Auparfum

East India

George Kaplan

par George Kaplan, le 31 décembre 2015

POUM ! Un coup d’arquebuse dans le nez. Mon mouchoir blanc imprégné d’un tir d’East India à peine porté à mes narines, mon corps a reculé brusquement. « Saperlipopette, ça dépote ! » J’ai failli tomber de ma chaise.

Une première impression brutale, ordoncques. De la poudre à canon, de la fumée cinabre, des étincelles noires, de la poix de charpentier goudronneuse, des jets de fer concassé. La Compagnie britannique des Indes orientales ne transportait apparemment pas que des épices. Le commerce, à cette époque, c’est aussi la guerre. Mais c’est une image plus française qui m’est venue à l’esprit en replongeant le nez dans mon mouchoir : les corsaires de la Royale maniant le mousquet… ou plutôt les pirates armés d’un perroquet, de bottes grossièrement cirées, d’un sabre ébréché et d’une bouteille de rhum – en réalité le jus contient du whisky, mais passons. East India, c’est le parfum de Rackham le Rouge !

Ne rien conclure sur une première impression. J’ai passé la soirée dans mon mouchoir, à tenter de poser des mots sur cette sensation surprenante mais en rien désagréable. En vain. J’ai rangé le mouchoir. Quarante-huit heures plus tard, je l’ai ressorti. De cette chrysalide de charbon était sorti un étrange conte de Noël, avec de l’écorce d’orange, des volutes de thé noir, du pain d’épices et du vin chaud. De la froideur minérale de la poudre émanait une chaleur envoûtante, aussi attirante que celle d’un feu de cheminée vers minuit, quand tout le monde est parti se coucher et que l’on reste seul pour guetter le ronronnement des braises. La résine des épices avait pris le dessus sur la fureur de la bataille. De la violence était née la séduction.

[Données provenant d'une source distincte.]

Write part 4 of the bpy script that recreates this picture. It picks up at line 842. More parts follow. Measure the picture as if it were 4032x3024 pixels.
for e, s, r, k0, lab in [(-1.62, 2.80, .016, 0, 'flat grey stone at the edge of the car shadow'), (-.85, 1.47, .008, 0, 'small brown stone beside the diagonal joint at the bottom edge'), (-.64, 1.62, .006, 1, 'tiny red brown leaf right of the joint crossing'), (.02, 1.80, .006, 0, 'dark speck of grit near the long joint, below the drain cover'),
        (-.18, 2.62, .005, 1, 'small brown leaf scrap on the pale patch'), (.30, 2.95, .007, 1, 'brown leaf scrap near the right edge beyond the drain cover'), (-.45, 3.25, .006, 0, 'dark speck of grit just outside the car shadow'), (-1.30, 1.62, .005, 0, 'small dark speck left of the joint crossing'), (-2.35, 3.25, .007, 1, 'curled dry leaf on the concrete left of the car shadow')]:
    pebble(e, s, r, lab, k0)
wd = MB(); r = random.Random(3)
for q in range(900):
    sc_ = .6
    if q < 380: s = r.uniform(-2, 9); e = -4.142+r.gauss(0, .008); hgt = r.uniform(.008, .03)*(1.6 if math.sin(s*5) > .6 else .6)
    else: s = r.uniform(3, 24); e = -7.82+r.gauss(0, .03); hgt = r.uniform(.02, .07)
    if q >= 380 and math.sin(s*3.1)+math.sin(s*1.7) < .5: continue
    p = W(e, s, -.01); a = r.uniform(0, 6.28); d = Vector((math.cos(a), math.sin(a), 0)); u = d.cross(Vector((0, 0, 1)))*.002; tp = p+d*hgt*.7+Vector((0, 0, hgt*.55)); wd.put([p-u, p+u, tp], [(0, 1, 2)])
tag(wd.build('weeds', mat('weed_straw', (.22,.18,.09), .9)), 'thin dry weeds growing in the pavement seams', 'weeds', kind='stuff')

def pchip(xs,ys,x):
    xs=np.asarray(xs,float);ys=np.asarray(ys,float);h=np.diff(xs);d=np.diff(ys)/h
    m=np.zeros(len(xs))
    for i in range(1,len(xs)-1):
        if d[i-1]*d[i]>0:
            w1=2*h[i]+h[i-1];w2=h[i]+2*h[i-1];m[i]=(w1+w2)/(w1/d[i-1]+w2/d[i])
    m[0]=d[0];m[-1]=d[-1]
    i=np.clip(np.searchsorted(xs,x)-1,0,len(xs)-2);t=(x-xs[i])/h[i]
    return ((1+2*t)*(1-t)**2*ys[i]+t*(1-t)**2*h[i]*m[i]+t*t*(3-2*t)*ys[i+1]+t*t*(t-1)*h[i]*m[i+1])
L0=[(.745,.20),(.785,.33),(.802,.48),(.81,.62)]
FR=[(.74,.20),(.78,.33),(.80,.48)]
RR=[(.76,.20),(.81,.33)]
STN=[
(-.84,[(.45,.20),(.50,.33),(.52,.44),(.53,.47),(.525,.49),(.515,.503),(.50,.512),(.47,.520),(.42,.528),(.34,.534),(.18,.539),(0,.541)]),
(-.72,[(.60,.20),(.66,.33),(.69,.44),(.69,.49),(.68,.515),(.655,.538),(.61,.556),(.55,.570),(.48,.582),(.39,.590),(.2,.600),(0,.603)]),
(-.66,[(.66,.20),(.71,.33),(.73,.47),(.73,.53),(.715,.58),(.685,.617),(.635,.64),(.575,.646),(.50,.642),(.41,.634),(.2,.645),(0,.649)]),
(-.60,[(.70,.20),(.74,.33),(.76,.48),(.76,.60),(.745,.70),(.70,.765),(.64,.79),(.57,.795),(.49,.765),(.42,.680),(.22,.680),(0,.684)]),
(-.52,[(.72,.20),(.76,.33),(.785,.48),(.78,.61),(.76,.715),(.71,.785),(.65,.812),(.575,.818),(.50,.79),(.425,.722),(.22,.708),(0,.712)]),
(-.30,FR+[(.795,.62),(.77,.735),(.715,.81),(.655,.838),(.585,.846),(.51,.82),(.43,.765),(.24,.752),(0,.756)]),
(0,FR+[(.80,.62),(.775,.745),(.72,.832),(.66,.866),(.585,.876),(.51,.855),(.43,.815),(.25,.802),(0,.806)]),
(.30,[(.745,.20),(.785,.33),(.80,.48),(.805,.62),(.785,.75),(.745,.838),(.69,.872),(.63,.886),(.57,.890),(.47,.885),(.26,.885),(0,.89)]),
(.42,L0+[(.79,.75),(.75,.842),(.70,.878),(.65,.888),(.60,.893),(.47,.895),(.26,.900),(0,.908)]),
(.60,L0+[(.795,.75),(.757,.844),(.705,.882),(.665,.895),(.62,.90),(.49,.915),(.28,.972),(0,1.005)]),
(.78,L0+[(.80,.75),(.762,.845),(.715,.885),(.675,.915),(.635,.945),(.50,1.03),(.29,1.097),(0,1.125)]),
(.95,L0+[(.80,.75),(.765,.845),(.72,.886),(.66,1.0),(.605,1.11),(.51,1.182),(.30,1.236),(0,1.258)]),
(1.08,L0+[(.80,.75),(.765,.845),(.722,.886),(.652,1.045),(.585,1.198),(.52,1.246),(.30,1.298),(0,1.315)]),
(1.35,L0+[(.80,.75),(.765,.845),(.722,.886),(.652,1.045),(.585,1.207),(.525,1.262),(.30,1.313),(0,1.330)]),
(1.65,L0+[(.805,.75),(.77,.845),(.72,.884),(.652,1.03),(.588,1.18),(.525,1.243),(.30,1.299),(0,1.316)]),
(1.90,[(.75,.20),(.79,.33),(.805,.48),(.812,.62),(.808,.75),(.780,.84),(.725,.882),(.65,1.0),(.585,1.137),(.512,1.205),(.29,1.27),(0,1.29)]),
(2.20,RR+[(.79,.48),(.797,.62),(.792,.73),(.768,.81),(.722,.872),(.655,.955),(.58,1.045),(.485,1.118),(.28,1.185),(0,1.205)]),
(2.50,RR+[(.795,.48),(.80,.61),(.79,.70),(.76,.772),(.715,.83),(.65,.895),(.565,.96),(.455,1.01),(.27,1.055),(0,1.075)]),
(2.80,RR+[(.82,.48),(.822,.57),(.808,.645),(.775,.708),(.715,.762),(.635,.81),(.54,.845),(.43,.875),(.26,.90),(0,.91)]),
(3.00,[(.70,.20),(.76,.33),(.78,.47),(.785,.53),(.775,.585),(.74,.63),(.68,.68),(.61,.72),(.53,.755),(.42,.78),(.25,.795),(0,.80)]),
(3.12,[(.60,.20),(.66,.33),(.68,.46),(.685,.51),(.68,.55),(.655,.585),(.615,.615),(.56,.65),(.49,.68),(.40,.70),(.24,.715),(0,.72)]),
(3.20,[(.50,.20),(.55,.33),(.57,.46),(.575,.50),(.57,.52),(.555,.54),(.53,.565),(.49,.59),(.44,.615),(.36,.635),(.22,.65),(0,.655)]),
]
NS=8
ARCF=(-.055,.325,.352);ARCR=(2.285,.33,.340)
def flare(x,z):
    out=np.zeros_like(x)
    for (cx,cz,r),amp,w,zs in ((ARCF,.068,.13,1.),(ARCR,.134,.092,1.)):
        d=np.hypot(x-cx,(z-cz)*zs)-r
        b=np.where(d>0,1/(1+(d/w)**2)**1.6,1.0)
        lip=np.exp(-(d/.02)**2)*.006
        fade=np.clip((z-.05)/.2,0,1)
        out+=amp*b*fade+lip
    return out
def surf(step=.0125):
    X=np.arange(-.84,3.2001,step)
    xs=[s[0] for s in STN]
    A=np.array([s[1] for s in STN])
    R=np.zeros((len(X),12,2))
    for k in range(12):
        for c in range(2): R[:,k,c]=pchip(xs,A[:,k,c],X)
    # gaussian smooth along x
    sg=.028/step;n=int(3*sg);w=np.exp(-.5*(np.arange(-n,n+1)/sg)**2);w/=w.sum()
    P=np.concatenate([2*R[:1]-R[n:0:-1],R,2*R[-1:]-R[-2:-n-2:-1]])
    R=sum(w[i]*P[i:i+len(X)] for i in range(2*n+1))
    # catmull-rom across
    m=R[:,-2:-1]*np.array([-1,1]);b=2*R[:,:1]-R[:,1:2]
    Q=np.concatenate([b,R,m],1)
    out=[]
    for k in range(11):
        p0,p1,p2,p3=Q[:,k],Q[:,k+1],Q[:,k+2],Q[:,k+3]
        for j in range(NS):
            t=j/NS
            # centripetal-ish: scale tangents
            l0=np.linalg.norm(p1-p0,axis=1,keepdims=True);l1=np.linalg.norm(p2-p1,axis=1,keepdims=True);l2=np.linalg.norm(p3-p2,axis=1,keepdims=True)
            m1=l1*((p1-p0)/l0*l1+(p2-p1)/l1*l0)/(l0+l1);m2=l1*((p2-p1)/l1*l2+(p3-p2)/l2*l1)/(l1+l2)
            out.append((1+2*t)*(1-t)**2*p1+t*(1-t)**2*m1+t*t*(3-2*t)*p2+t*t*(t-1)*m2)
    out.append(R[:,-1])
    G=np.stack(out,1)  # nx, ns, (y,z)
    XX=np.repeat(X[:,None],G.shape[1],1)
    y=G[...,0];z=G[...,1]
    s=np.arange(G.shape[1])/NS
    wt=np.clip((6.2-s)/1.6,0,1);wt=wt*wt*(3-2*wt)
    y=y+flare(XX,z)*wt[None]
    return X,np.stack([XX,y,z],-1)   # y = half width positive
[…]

L’originalité ne suffit pas quand il n’y a ni récit, ni plaisir. Tout me semble être là, avec cohérence. La fleur baudelairienne est maîtrisée, il suffit d’oser la cueillir. Et au bon moment. Comment la porter ? Peut-être en pensant à Daniel Craig quand, à la fin de Skyfall, James Bond emmène M dans le manoir de son enfance, perdu dans la lande tourbeuse d’une Écosse hors du temps mais pas de l’histoire. Il y perd toutes ses attaches avec son ancien monde (et notamment M – comme maman ?). Dans la vieille chapelle qui lui sert de dernier abri, seul face au mystère de l’humanité tiraillée entre la vie et la mort, il ne fourbit plus que l’essentiel : la foi en son fragile destin.

Si Dieu ne meurt jamais, la vie n’est pas un effluve tranquille et, en attendant la mort qui rira la dernière mais bien, il n’est pas interdit d’être élégamment « armé pour séduire », si l’on se fie à la devise d’un prestigieux arquebusier parisien.